(Scripts that build scenes)

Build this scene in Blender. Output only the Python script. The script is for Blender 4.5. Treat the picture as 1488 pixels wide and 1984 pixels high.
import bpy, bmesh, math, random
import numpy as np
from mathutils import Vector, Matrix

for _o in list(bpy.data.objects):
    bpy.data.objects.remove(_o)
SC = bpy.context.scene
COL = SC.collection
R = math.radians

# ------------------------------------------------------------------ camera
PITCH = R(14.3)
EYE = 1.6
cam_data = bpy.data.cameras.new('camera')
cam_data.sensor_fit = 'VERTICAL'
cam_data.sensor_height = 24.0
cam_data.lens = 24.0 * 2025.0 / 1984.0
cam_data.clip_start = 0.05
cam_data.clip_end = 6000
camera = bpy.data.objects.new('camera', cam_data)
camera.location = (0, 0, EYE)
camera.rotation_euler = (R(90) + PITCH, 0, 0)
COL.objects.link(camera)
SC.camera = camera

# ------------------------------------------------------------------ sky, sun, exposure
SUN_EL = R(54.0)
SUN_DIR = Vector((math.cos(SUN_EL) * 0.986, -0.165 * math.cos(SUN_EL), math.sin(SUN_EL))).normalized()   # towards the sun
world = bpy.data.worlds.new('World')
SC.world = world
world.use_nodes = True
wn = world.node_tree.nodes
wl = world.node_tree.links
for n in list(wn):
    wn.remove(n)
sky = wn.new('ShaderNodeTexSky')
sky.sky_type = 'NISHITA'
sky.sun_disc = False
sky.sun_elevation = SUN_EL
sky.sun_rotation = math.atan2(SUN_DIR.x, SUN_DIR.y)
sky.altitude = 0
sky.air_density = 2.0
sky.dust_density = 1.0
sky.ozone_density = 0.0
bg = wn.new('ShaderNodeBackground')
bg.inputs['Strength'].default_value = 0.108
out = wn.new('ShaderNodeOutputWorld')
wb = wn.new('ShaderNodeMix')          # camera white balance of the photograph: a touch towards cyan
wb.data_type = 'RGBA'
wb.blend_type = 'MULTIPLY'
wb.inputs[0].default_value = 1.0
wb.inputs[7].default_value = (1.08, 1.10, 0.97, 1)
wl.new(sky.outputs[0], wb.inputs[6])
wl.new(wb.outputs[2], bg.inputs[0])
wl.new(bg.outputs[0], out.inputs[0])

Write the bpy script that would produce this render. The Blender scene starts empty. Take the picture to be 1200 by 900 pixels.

## WHAT THE TASK ASKS
Give back exactly the lines from the beginning of the records through the line containing "R = math.radians", and only those.

## ANSWER TO THIS PROBLEM
Build this scene in Blender. Output only the Python script. The script is for Blender 4.5. Treat the picture as 1488 pixels wide and 1984 pixels high.
import bpy, bmesh, math, random
import numpy as np
from mathutils import Vector, Matrix

for _o in list(bpy.data.objects):
    bpy.data.objects.remove(_o)
SC = bpy.context.scene
COL = SC.collection
R = math.radians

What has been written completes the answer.